◆ Raw data
========================
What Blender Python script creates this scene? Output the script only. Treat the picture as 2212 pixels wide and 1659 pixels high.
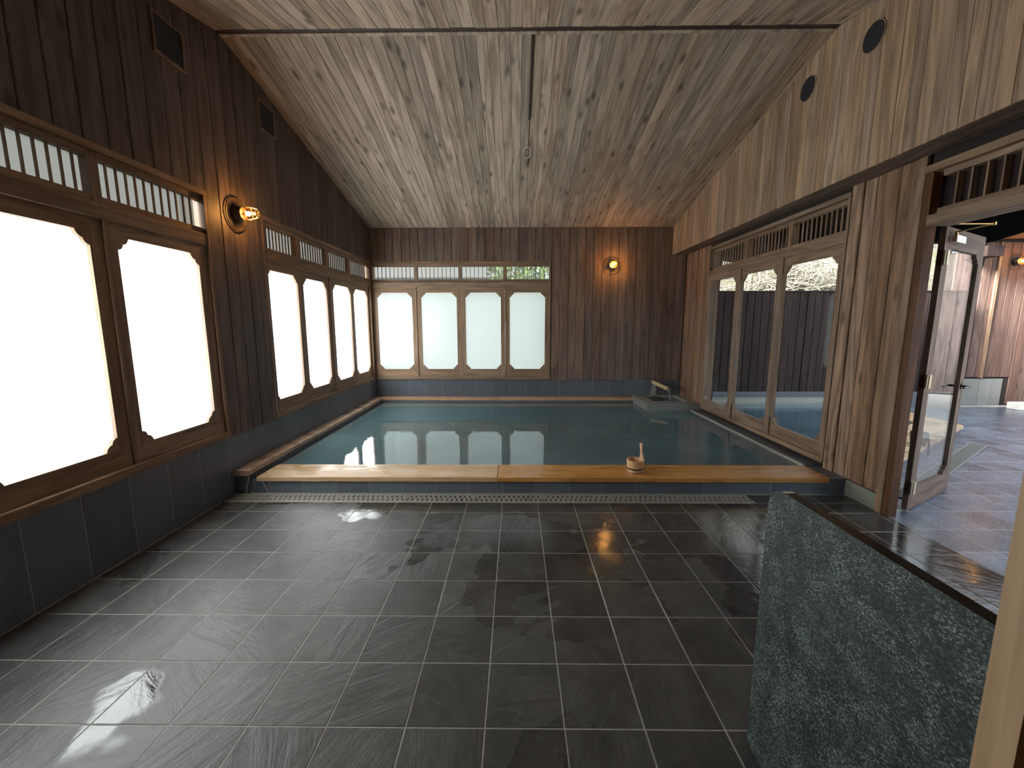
import bpy, bmesh, math, random
from mathutils import Vector, Matrix
from mathutils.geometry import tessellate_polygon

random.seed(7)
S = bpy.context.scene
COL = S.collection
for o in list(bpy.data.objects):
    bpy.data.objects.remove(o)

# ---------------------------------------------------------------- camera, light, exposure
CAM = Vector((0.1187, -3.1466, 1.5036))
cd = bpy.data.cameras.new('camera')
cam = bpy.data.objects.new('camera', cd)
COL.objects.link(cam)
S.camera = cam
cd.sensor_width = 36.0
cd.lens = 889.02 / 2212 * 36.0
cd.clip_start = 0.02
cd.clip_end = 300
_p, _y, _r = 0.143736, 0.0104087, -0.00154594
Ym = Matrix(((math.cos(_y), math.sin(_y), 0), (-math.sin(_y), math.cos(_y), 0), (0, 0, 1)))
Pm = Matrix(((1, 0, 0), (0, math.cos(_p), -math.sin(_p)), (0, math.sin(_p), math.cos(_p))))
Rm = Matrix(((math.cos(_r), 0, math.sin(_r)), (0, 1, 0), (-math.sin(_r), 0, math.cos(_r))))
MM = Rm @ Pm @ Ym
rt, fw, up = MM[0], MM[1], MM[2]
cam.matrix_world = Matrix(((rt[0], up[0], -fw[0], CAM[0]), (rt[1], up[1], -fw[1], CAM[1]),
                           (rt[2], up[2], -fw[2], CAM[2]), (0, 0, 0, 1)))

SKY = 2.0
SUN = 29.0
LAMP = 420.0
STEAM = 0.026
w = bpy.data.worlds.new('overcast_sky')
S.world = w
w.use_nodes = True
wn = w.node_tree
wn.nodes['Background'].inputs[0].default_value = (0.76, 0.89, 1.0, 1)
wn.nodes['Background'].inputs[1].default_value = SKY
sd = bpy.data.lights.new('sun', 'SUN')
sd.energy = SUN
sd.color = (1.0, 0.985, 0.95)
sd.angle = math.radians(20)
sun = bpy.data.objects.new('sun', sd)
COL.objects.link(sun)
sun.rotation_euler = Vector((0.87, 0.25, -0.43)).to_track_quat('-Z', 'Y').to_euler()

S.view_settings.view_transform = 'Standard'
S.view_settings.look = 'None'
S.view_settings.gamma = 1.0
S.view_settings.use_curve_mapping = False
S.view_settings.exposure = 0.5
S.cycles.use_denoising = True
S.cycles.max_bounces = 10
S.cycles.diffuse_bounces = 6
S.cycles.glossy_bounces = 4
S.cycles.transmission_bounces = 6
S.cycles.transparent_max_bounces = 16
S.cycles.sample_clamp_indirect = 8.0
S.cycles.caustics_reflective = False
S.cycles.caustics_refractive = False

# ---------------------------------------------------------------- materials
def newmat(name):
    m = bpy.data.materials.new(name)
    m.use_nodes = True
    nt = m.node_tree
    b = nt.nodes['Principled BSDF']
    return m, nt, b

class N:
    """small node helper"""
    def __init__(s, nt): s.nt = nt
    def n(s, t, **kw):
        x = s.nt.nodes.new(t)
        for k, v in kw.items():
            setattr(x, k, v)
        return x
    def l(s, a, b): s.nt.links.new(a, b)
    def math(s, op, a, b=None, c=None):
        x = s.n('ShaderNodeMath', operation=op)
        for i, v in enumerate((a, b, c)):
            if v is None: continue
            if isinstance(v, (int, float)): x.inputs[i].default_value = v
            else: s.l(v, x.inputs[i])
        return x.outputs[0]
    def ramp(s, fac, stops, interp='LINEAR'):
        x = s.n('ShaderNodeValToRGB')
        x.color_ramp.interpolation = interp
        e = x.color_ramp.elements
        while len(e) < len(stops): e.new(0.5)
        for i, (p, c) in enumerate(stops):
            e[i].position = p
            e[i].color = (c[0], c[1], c[2], 1) if not isinstance(c, (int, float)) else (c, c, c, 1)
        s.l(fac, x.inputs[0])
        return x.outputs[0]
    def mix(s, fac, a, b, blend='MIX'):
        x = s.n('ShaderNodeMix', data_type='RGBA', blend_type=blend)
        for i, v in ((0, fac), (6, a), (7, b)):
            if isinstance(v, (int, float)): x.inputs[i].default_value = v
            elif isinstance(v, tuple): x.inputs[i].default_value = (*v, 1)
            else: s.l(v, x.inputs[i])
        return x.outputs[2]
    def noise(s, vec, scale=5, detail=2, rough=0.5, dist=0.0):
        x = s.n('ShaderNodeTexNoise')
        x.inputs['Scale'].default_value = scale
        x.inputs['Detail'].default_value = detail
        x.inputs['Roughness'].default_value = rough
        x.inputs['Distortion'].default_value = dist
        s.l(vec, x.inputs['Vector'])
        return x.outputs['Fac']
    def mapped(s, vec, scale, rot=(0, 0, 0)):
        x = s.n('ShaderNodeMapping')
        x.inputs['Scale'].default_value = scale
        x.inputs['Rotation'].default_value = rot
        s.l(vec, x.inputs['Vector'])
        return x.outputs[0]
    def objcoord(s, k=40.0):
        tc = s.n('ShaderNodeTexCoord')
        oi = s.n('ShaderNodeObjectInfo')
        v = s.n('ShaderNodeVectorMath', operation='MULTIPLY_ADD')
        s.l(oi.outputs['Random'], v.inputs[0])
        v.inputs[1].default_value = (k, k * 1.7, k * 2.3)
        s.l(tc.outputs['Object'], v.inputs[2])
        return v.outputs[0], oi.outputs['Random']
    def pos(s):
        return s.n('ShaderNodeNewGeometry').outputs['Position']
    def bump(s, h, strength=0.3, dist=0.01, b=None):
        x = s.n('ShaderNodeBump')
        x.inputs['Distance'].default_value = dist
        if isinstance(strength, (int, float)): x.inputs['Strength'].default_value = strength
        else: s.l(strength, x.inputs['Strength'])
        s.l(h, x.inputs['Height'])
        if b is not None: s.l(x.outputs[0], b.inputs['Normal'])
        return x.outputs[0]

def wood(name, axis, dark, light, rough=0.6, vary=0.35, knots=0.7, wet=False, spec=0.35):
    m, nt, b = newmat(name)
    h = N(nt)
    vec, rnd = h.objcoord()
    def sc(al, ac):
        v = [ac, ac, ac]
        for a in axis: v['xyz'.index(a)] = al
        return tuple(v)
    broad = h.noise(h.mapped(vec, sc(0.7, 9)), 1.0, 3, 0.5, 0.4)
    rings = h.math('PINGPONG', h.math('MULTIPLY', broad, 9.0), 1.0)
    fibre = h.noise(h.mapped(vec, sc(2.5, 130)), 1.0, 4, 0.65)
    g = h.math('ADD', h.math('MULTIPLY', rings, 0.45), h.math('MULTIPLY', fibre, 0.65))
    col = h.ramp(g, [(0.15, dark), (0.85, light)])
    if knots:
        vo = h.n('ShaderNodeTexVoronoi')
        vo.inputs['Scale'].default_value = 1.0
        h.l(h.mapped(vec, sc(2.6, 7.5)), vo.inputs['Vector'])
        k = h.ramp(vo.outputs['Distance'], [(0.06, 1.0), (0.24, 0.0)])
        col = h.mix(h.math('MULTIPLY', k, knots), col, tuple(c * 0.42 for c in dark))
    br = h.math('ADD', h.math('MULTIPLY', rnd, vary), 1.0 - vary * 0.5)
    hs = h.n('ShaderNodeHueSaturation')
    h.l(br, hs.inputs['Value'])
    h.l(h.math('ADD', h.math('MULTIPLY', h.math('FRACT', h.math('MULTIPLY', rnd, 17.3)), 0.25), 0.87), hs.inputs['Saturation'])
    h.l(col, hs.inputs['Color'])
    h.l(hs.outputs[0], b.inputs['Base Color'])
    b.inputs['Specular IOR Level'].default_value = spec
    if wet:
        wm = h.ramp(h.noise(h.mapped(h.pos(), (1.6, 7, 1.6)), 1.0, 3, 0.55), [(0.50, 0.0), (0.56, 1.0)])
        h.l(h.math('SUBTRACT', rough, h.math('MULTIPLY', wm, rough - 0.12)), b.inputs['Roughness'])
    else:
        b.inputs['Roughness'].default_value = rough
    h.bump(g, 0.25, 0.004, b)
    return m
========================
◆ Stated goal
Leave out the pictures. Transcribe only the lines above, from the first through the one that contains "bpy.data.objects.remove(o)".

◆ Result for this exercise
What Blender Python script creates this scene? Output the script only. Treat the picture as 2212 pixels wide and 1659 pixels high.
import bpy, bmesh, math, random
from mathutils import Vector, Matrix
from mathutils.geometry import tessellate_polygon

random.seed(7)
S = bpy.context.scene
COL = S.collection
for o in list(bpy.data.objects):
    bpy.data.objects.remove(o)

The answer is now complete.